Of the many Nigerian artists of the Oshogbo School (named after a town in southwest Nigeria), Prince Twins Seven-Seven was one of my favorites. Maybe it was the way his work reflected notions of African textiles that I continue to admire and love. Some of the other artists, and their children who are also artists, have by now spread the Oshogbo School style around the world. If you don’t know his work, you should.

A must hear interview with Prof. Henry Glassie: Interchange – Henry Glassie: The Art of Prince Twins Seven-Seven

Prince Twins Seven-Seven, Nigerian Artist, Dies at 67:

“A leading representative of the Oshogbo School, he had a consciously naïve style in which he depicted village scenes, animals and deities.

Courtesy of Indigo Arts Gallery

“Blessed Fisherman Family and Golden Fish,” Prince Twins Seven-Seven, 2006

The cause was complications of a stroke, Harriet B. Schiffer, his dealer, said.

Prince Twins Seven-Seven changed his birth name, Olaniyi Osuntoki, to signal his status as the sole surviving child of his parents’ seven sets of twins. “They believed that I was the reincarnation of twins they had lost,” he told The Baltimore Sun in 2001.

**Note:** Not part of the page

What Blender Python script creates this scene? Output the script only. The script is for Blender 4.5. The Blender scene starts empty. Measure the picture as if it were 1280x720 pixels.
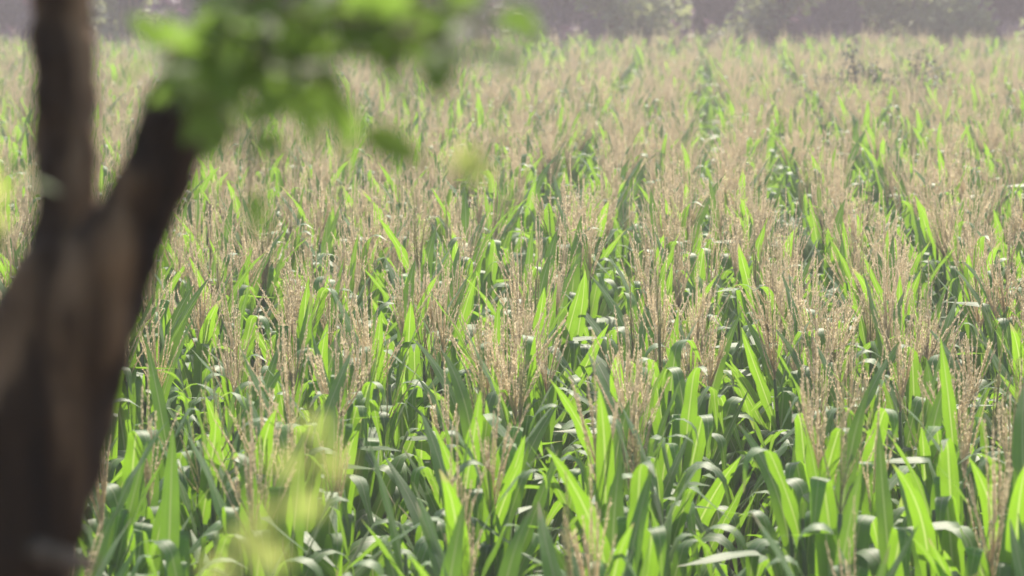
import bpy, math, random
import numpy as np
from mathutils import Vector, Matrix, noise, Euler

random.seed(7)
rng = np.random.default_rng(7)
R = math.radians
S = bpy.context.scene
C = S.collection

# ------------------------------------------------------------------ camera, sky, sun, exposure
F = 3500.0                      # focal length in pixels of the 1280 px wide photograph
CAM = Vector((0, 0, 3.7))
PITCH = math.atan((360 + 50) / F)
FOCUS = 13.4
cam = bpy.data.cameras.new('camera')
cam.sensor_width = 36
cam.lens = F / 1280 * 36
cam.clip_end = 3000
cam.dof.use_dof = True
cam.dof.focus_distance = FOCUS
cam.dof.aperture_fstop = 3.4
camo = bpy.data.objects.new('camera', cam)
camo.location = CAM
camo.rotation_euler = (R(90) - PITCH, 0, 0)
C.objects.link(camo)
S.camera = camo

SUN_EL, SUN_AZ = R(50), R(14)    # azimuth measured from +Y (straight ahead) towards +X
w = bpy.data.worlds.new('World')
S.world = w
w.use_nodes = True
nt = w.node_tree
bg = nt.nodes['Background']
sky = nt.nodes.new('ShaderNodeTexSky')
sky.sky_type = 'NISHITA'
sky.sun_disc = False
sky.sun_elevation = SUN_EL
sky.sun_rotation = SUN_AZ
sky.dust_density = 3.0
sky.air_density = 1.0
nt.links.new(sky.outputs[0], bg.inputs[0])
bg.inputs[1].default_value = 0.14

sun = bpy.data.lights.new('sun', 'SUN')
sun.energy = 4.7
sun.angle = R(0.5)
sun.color = (1.0, 0.91, 0.76)
suno = bpy.data.objects.new('sun', sun)
sd = Vector((math.sin(SUN_AZ) * math.cos(SUN_EL), math.cos(SUN_AZ) * math.cos(SUN_EL), math.sin(SUN_EL)))
suno.rotation_euler = sd.to_track_quat('Z', 'Y').to_euler()
suno.location = (0, 30, 40)
C.objects.link(suno)

S.view_settings.view_transform = 'Standard'
S.view_settings.look = 'None'
S.view_settings.gamma = 1
S.view_settings.use_curve_mapping = False
S.view_settings.exposure = 0.84
cy = S.cycles
cy.use_denoising = True
cy.max_bounces = 10
cy.diffuse_bounces = 5
cy.glossy_bounces = 2
cy.transmission_bounces = 5
cy.volume_bounces = 0
cy.transparent_max_bounces = 8
cy.caustics_reflective = False
cy.caustics_refractive = False
cy.sample_clamp_indirect = 6
cy.sample_clamp_direct = 0

fwd = Vector((0, math.cos(PITCH), -math.sin(PITCH)))
upv = Vector((0, math.sin(PITCH), math.cos(PITCH)))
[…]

“Prince” was more than a flourish. His grandfather was king of Ibadan in the 1890s and, until the artist became seriously ill, he was about to be installed as chief of his clan, the Osuntoki.

A dancer and singer, Prince Twins Seven-Seven found his calling as an artist in the 1960s when he became part of an experimental school in the city of Oshogbo run by Ulli Beier, a German linguist who became a promoter of African culture, and his wife, Georgina.